弁護士会としては、少し違う理由がある。おそらく、弁護士として最低限の質を確保したうえで法曹として世に出さなければならない。弁護士として最低限の基準はクリアしてもらわなければ弁護士に対する信頼を壊してしまうことになりかねないと思っている。

しかし、司法修習制度が必要とされる真の理由は、このような内部だけの都合によるものではない。真の理由はもっと大きなところにある。想像して欲しい。自分や身内が事件や裁判に巻き込まれたとき、能力の劣る、人格のおかしい裁判官や検察官に事件を処理され、裁判が行われたとしたら、その判決に素直に従うことが出来るだろうか。一生に一度あるかないかのトラブルに巻き込まれ、その処理をインターネットで探した弁護士に依頼したところ、その弁護士はろくに法律も知らず、裁判の対応も素人同然だったとしたら、訴訟に負けても納得できるだろうか。
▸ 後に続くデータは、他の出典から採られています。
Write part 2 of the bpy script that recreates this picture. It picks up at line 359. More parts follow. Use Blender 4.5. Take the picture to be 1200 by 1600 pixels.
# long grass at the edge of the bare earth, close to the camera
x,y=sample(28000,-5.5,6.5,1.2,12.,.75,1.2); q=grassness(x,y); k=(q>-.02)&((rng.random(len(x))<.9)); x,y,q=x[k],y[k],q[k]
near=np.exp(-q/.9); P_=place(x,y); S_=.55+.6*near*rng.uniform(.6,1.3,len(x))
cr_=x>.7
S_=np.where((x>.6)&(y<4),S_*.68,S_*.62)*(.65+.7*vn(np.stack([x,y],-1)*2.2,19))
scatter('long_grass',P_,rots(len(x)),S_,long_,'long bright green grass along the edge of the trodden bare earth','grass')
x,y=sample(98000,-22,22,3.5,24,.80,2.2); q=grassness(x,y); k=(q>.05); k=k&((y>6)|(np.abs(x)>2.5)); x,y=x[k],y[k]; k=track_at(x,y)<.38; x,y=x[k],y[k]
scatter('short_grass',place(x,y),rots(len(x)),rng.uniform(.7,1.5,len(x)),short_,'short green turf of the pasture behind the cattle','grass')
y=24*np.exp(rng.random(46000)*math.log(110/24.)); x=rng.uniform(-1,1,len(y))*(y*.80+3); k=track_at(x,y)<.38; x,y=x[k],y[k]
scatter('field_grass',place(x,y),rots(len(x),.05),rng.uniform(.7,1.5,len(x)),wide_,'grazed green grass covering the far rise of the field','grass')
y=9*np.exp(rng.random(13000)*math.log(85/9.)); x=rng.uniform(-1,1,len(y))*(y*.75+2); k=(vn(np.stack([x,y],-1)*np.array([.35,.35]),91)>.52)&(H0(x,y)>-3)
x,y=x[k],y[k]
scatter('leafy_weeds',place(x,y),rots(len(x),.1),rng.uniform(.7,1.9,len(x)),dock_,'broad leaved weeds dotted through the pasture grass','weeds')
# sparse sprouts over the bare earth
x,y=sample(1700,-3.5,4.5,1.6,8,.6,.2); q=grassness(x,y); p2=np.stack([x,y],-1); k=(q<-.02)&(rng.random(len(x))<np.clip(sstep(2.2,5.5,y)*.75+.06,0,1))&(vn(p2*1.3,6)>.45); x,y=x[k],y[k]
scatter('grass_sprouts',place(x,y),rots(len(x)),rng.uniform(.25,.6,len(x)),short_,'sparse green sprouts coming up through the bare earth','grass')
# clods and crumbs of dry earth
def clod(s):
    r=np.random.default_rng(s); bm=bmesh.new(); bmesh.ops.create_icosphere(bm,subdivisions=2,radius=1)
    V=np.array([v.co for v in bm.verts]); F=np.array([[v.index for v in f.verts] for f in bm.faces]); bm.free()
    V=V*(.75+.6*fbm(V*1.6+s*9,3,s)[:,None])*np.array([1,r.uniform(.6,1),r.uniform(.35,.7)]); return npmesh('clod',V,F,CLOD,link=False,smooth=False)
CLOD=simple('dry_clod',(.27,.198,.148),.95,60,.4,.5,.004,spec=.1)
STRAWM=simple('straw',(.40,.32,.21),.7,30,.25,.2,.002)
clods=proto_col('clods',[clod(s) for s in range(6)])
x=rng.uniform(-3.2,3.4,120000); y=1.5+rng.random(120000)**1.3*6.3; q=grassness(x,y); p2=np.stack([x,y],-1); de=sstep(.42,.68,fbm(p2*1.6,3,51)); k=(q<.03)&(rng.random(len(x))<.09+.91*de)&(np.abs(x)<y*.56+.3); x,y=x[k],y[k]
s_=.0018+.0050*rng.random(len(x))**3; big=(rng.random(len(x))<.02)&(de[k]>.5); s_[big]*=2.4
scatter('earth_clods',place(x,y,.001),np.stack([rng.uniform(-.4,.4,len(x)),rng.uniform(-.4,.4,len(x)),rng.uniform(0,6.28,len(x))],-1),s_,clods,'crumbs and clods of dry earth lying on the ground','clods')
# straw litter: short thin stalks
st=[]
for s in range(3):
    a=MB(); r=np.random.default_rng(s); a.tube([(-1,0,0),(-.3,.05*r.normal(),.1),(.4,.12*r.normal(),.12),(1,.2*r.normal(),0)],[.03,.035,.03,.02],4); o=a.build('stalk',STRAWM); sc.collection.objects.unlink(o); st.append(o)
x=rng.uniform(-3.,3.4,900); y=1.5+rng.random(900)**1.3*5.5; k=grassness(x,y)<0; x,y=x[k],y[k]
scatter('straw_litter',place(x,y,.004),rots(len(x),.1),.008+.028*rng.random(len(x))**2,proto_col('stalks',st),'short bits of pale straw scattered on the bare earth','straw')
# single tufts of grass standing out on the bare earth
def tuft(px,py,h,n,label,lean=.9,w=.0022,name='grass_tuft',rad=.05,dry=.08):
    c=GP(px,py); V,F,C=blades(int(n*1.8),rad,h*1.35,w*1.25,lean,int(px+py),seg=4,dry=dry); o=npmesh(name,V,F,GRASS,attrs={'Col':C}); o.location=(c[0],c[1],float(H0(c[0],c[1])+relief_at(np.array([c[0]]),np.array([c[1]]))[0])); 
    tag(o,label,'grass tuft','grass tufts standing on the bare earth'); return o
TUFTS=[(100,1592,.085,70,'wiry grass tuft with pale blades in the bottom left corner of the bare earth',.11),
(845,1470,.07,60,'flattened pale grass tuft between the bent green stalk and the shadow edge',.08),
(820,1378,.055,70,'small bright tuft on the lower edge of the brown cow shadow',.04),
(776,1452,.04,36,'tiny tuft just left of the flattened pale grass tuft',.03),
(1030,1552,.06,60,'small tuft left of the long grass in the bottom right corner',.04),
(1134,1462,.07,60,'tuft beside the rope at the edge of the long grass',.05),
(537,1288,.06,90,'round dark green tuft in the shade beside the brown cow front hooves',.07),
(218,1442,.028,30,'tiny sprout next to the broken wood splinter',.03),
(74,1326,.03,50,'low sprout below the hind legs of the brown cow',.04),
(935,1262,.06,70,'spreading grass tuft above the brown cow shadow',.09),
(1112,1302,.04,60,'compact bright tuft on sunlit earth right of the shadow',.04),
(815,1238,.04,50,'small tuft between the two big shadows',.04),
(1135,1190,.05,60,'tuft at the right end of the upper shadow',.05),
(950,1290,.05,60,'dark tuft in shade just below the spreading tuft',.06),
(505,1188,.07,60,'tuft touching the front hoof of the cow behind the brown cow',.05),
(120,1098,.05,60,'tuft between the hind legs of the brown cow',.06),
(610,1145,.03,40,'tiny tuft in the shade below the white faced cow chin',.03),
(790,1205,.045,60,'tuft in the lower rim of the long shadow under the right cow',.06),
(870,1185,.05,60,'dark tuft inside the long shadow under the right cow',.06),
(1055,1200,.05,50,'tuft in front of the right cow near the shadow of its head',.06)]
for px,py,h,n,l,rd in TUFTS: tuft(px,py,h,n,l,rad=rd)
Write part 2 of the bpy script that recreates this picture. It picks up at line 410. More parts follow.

その人にとって一生に一度あるかないかのトラブルである。どの弁護士に依頼するかは自由なのだから、良い弁護士と悪い弁護士を見分ける能力を持っていない者が悪いと言い切れるだろうか。そして、なによりも紛争や裁判を法に従って適切に解決するためには、能力を持った法律家がお互いの意見を戦わせることが必要なのである。きちんとした法的能力を有する者同士が真剣に争うからこそ、真の争点があらわれ、当事者の納得する解決が得られ、批判に耐えうる判決がされることになる。

司法研修所制度は、このように法治国家を維持する一つのシステムなのである。良き人材の確保が国民の信頼に値する裁判制度、検察制度の基礎となることは疑いの無い事実であるし、弁護士の質を確保することは、法治国家を草の根から支えることに他ならないし、弁護士制度に対する信頼の確保につながるのである。法曹となろうとするものを一堂に集め、きちんと教育をすることにより、一定の能力と共通の価値観を有する法曹を育てることが出来る。そして、彼らを研修所から実務家法曹として送り出すことにより、法の下、安定した紛争解決システムが機能するのである。

司法修習システムは、あまりなじみがないと思うが、このような役割を持って運用されていることを理解して欲しい。